Tuesday, 12 July 2016

Purple Emperor



A few weeks ago when my sister and her husband were visiting we decided to have a day out in the Brenne. They are keen bird and mammal watchers and good all round naturalists, so the Brenne wetlands make an ideal outing for them. One of the places we went was the Chapel of Saint Sulpice, which is surrounded by a clearing in the Forest of Lancosme.


It is a known hangout for the Purple Emperor butterfly Apatura iris (Fr. le Grand Mars changeant), which is at peak adults flying in late June and early July. Perfect timing, and with all the wet weather, lots of mud. The easiest way to see Purple Emperors is when they come down from the tree tops to suck up minerals from mud (and fresh poo -- they aren't fussy...).

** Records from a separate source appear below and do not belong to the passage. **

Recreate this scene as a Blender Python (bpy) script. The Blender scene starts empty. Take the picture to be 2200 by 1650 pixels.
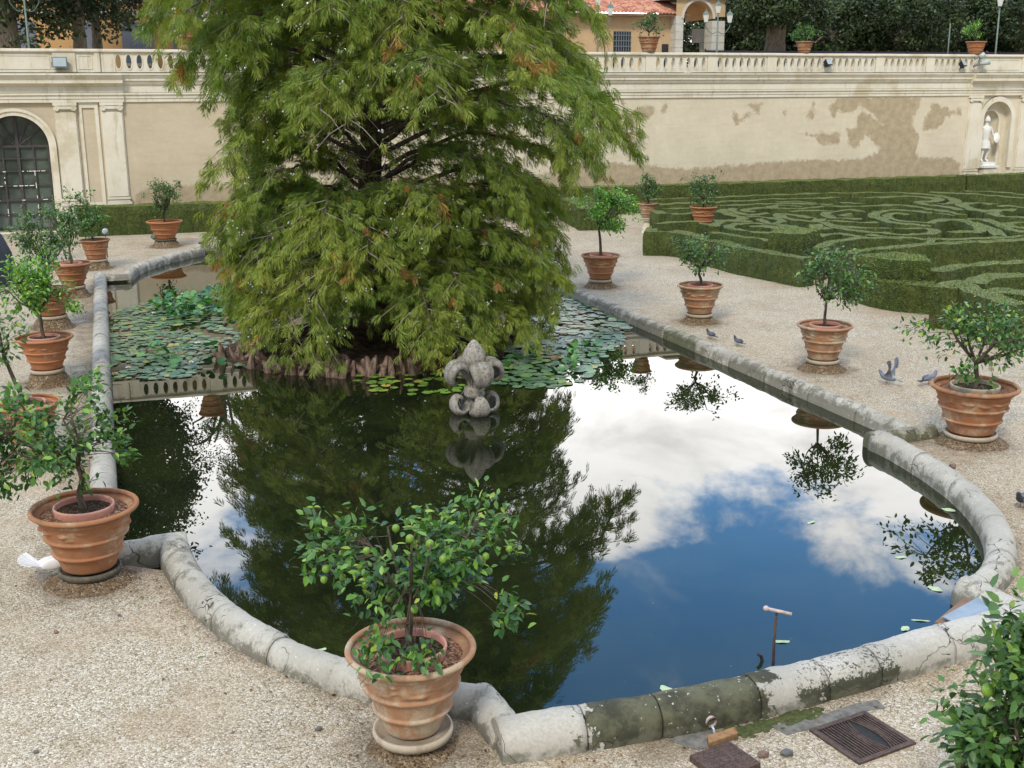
import bpy, math, random
import numpy as np
from math import sin, cos, pi, radians, atan2, sqrt
from mathutils import Vector, Matrix, noise as mnoise
from mathutils.geometry import delaunay_2d_cdt

random.seed(7); RNG = np.random.default_rng(7)
SC = bpy.context.scene
COL = SC.collection

# ------------------------------------------------------------------ camera, sky, sun, exposure
FPX, H = 2479.0, 4.8                       # focal length in pixels of a 2200 px wide photograph, eye height
PITCH = math.atan(632 / FPX); ROLL = radians(.28); HEAD = radians(19.14)
_f = Vector((0, cos(PITCH), -sin(PITCH))); _u = Vector((0, sin(PITCH), cos(PITCH))); _r = Vector((1, 0, 0))
_ea = cos(ROLL) * _r - sin(ROLL) * _u; _eb = sin(ROLL) * _r + cos(ROLL) * _u
_ch, _sh = cos(HEAD), sin(HEAD)
def _garden(w): return Vector((w.x * _ch + w.y * _sh, -w.x * _sh + w.y * _ch, w.z))   # x across the pond, y along it
RA, UA, FA = _garden(_ea), _garden(_eb), _garden(_f)
cam = bpy.data.cameras.new('camera'); cam_o = bpy.data.objects.new('camera', cam); COL.objects.link(cam_o)
cam.sensor_width = 36; cam.lens = 36 * FPX / 2200; cam.clip_end = 600; cam.clip_start = .1
M = Matrix.Identity(4)
for i in range(3): M[i][0] = RA[i]; M[i][1] = UA[i]; M[i][2] = -FA[i]
M[2][3] = H
cam_o.matrix_world = M; SC.camera = cam_o
def at(px, py, z=0.):                      # the spot on the level z seen at a pixel of the photograph
    d = RA * (px - 1100) + UA * (825 - py) + FA * FPX
    t = (z - H) / d.z
    return Vector((d.x * t, d.y * t, z))
def atu(px, py, u):                        # the spot on the upright plane y = u
    d = RA * (px - 1100) + UA * (825 - py) + FA * FPX
    t = u / d.y
    return Vector((d.x * t, u, H + d.z * t))

SUN_EL, SUN_AZ = 48, 215                   # behind the viewer, over the right shoulder
sun = bpy.data.lights.new('sun', 'SUN'); sun.energy = 2.7; sun.angle = radians(11); sun.color = (1, .92, .78)
sun_o = bpy.data.objects.new('sun', sun); COL.objects.link(sun_o)
_a = radians(SUN_AZ); _e = radians(SUN_EL)
sd = Vector((sin(_a) * cos(_e), cos(_a) * cos(_e), sin(_e)))
sun_o.rotation_euler = sd.to_track_quat('Z', 'Y').to_euler()
SC.view_settings.view_transform = 'Standard'; SC.view_settings.look = 'None'
SC.view_settings.exposure = -0.10; SC.view_settings.gamma = 1

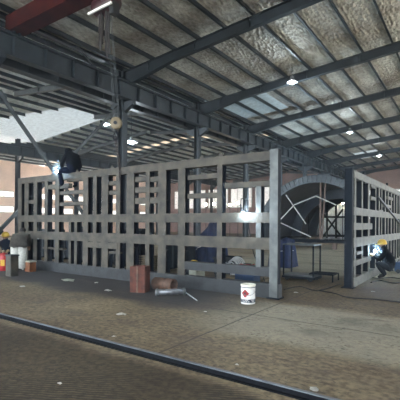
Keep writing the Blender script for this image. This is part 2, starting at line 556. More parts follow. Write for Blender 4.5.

Luckily for us, one obliged and sat on the ground at our feet long enough for me to take sixty photos. Frustratingly, not one of my photos is that killer perfect shot, but I've chosen four of the best to show you. A combination of the angle I was taking the shots, the camera being hand held, and my excitement at getting such a good view of such an iconic butterfly means that every shot is slightly fuzzy.


They are not an easy butterfly to photograph anyway because of all that blue iridescence and because they spend so much time in the treetops. Still, these are better than my previous even blurrier photos of a male, even if it is just because this one isn't sitting on a pile of dog poo (which I didn't think our readers would really want to see, so have never published).

The Purple Emperor is localised and not very abundant but it is conspicuous so it is recorded surprisingly often. Butterfly fanciers like myself get very excited to see it, especially the lovely flashing blue males. The caterpillars feed on willows and the adults can be found in clearings in forests prone to flooding such as Lancosme. They can be distinguished from the Lesser Purple Emperor Apatura ilia, which also occurs in the area, by their lack of an eye spot on the upper side of the forewing.